Le miré a Tomás con su dedo en aquél costado y sentía ese dedo adentrándose en el mío. 

Estupefacto inclinado sobre aquella herida en el rostro del discípulo se dibujaba el gesto de estar “viendo a un hombre herido”. Sentía, no se bien si que Tomás era mi herida la que miraba o si aquella mirada sobre ese rostro incrédulo pero amado era la mía, la verdad no se bien. 

El caso es que fue una gran impresión que de inmediato me trajo a la memoria la herida de la ruptura de la comunión en un grupo de hermanos. La sufrí doblemente porque me responsabilizan de ella y por partida triple ya que tienen razón. 

Debido a la ofuscación que sufrieron por mi causa, huyeron y no quisieron saber más de mí, de nuestro grupo o del motivo que nos reunió.

Ahora bien, pasa esto, me vi obligada a reconocerlo: hace poco también huí del responsable de un grupo que se comportaba conmigo exactamente de la misma forma que lo he venido haciendo con estas personas. 

Ahí fue donde caí en la cuenta de la gravedad de mi herida, ahí fue cuando se hizo dolorosamente palpable la hondura de la lanza en mi costado. 

Cielos!

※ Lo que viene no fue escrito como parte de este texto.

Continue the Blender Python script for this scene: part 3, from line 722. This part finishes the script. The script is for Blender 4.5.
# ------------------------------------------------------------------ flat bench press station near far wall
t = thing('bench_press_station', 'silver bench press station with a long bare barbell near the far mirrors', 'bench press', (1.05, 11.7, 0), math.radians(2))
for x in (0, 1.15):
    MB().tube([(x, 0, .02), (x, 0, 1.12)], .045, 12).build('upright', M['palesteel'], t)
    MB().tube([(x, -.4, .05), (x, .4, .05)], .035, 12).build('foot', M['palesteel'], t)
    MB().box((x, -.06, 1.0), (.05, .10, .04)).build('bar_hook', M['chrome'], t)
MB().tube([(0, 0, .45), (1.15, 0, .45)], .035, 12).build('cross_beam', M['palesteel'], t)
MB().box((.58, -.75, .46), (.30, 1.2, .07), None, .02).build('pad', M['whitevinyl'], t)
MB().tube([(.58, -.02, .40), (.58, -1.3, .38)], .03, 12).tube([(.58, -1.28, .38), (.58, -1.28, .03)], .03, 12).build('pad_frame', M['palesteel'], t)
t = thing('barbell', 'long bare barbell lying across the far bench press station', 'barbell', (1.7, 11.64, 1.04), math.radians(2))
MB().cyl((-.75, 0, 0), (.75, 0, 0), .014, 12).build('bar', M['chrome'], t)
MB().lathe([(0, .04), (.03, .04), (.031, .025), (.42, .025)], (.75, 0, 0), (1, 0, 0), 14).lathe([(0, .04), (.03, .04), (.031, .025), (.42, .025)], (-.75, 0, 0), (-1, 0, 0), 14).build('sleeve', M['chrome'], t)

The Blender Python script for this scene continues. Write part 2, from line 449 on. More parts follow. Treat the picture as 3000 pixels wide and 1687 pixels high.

Pensé, cuán fácil sería poner remedio a esta desventurada circunstancia si estas personas metiesen su dedo en la cavidad abierta en mi costado.

Pero el caso es que no se atrevieron, huyeron de ella, tal cual huí de la herida dramáticamente expuesta de aquél hombre.

Todo el tiempo que sufrí bajo su autoridad y sufría porque era incapaz de reconocer su herida por lo que, ahora me doy cuenta, no era el hombre el que me hacía sufrir, me hacía sufrir en mi incredulidad el rehusarme a mirar su herida.

Dentro del desgarrador dolor de la división de nuestro grupo para mis adentros imploraba retiraran su mirada incrédula y posaran sobre mi la mirada de compasión que necesitaba, más me quedé esperando hasta que me dormí ahogada en llanto.

Cuando desperté recordé a aquél de quien huí y fue cuando me dije: Pero, es que soy incapaz de sentir compasión por ese hombre? 

Claro que soy capaz de compadecerle. Y mucho. Muy capaz de reconocer que su herida tiene el mismo origen y es igualmente dolorosa que la mía y muy capaz de reconocer a la vez que ambas reciben la salud de la mirada de Aquél quien nos ha ofrecido una mirada de compasión.

De quién hablo?

Hablo de la impresión que ha causado en mi ese hombre presente en el Caravaggio, a quien Tomás mete su dedo en la herida de su costado; de ese, al que llaman el Traspasado; de quien, en este momento, no se bien si me mira o lo estoy mirando.


Queridos hermanos, por más que le doy vuelta no puedo dejar de considerar que no es razonable que sean nuestras heridas las que nos dividan cuando ha sido una herida de Amor la que nos ha convocado.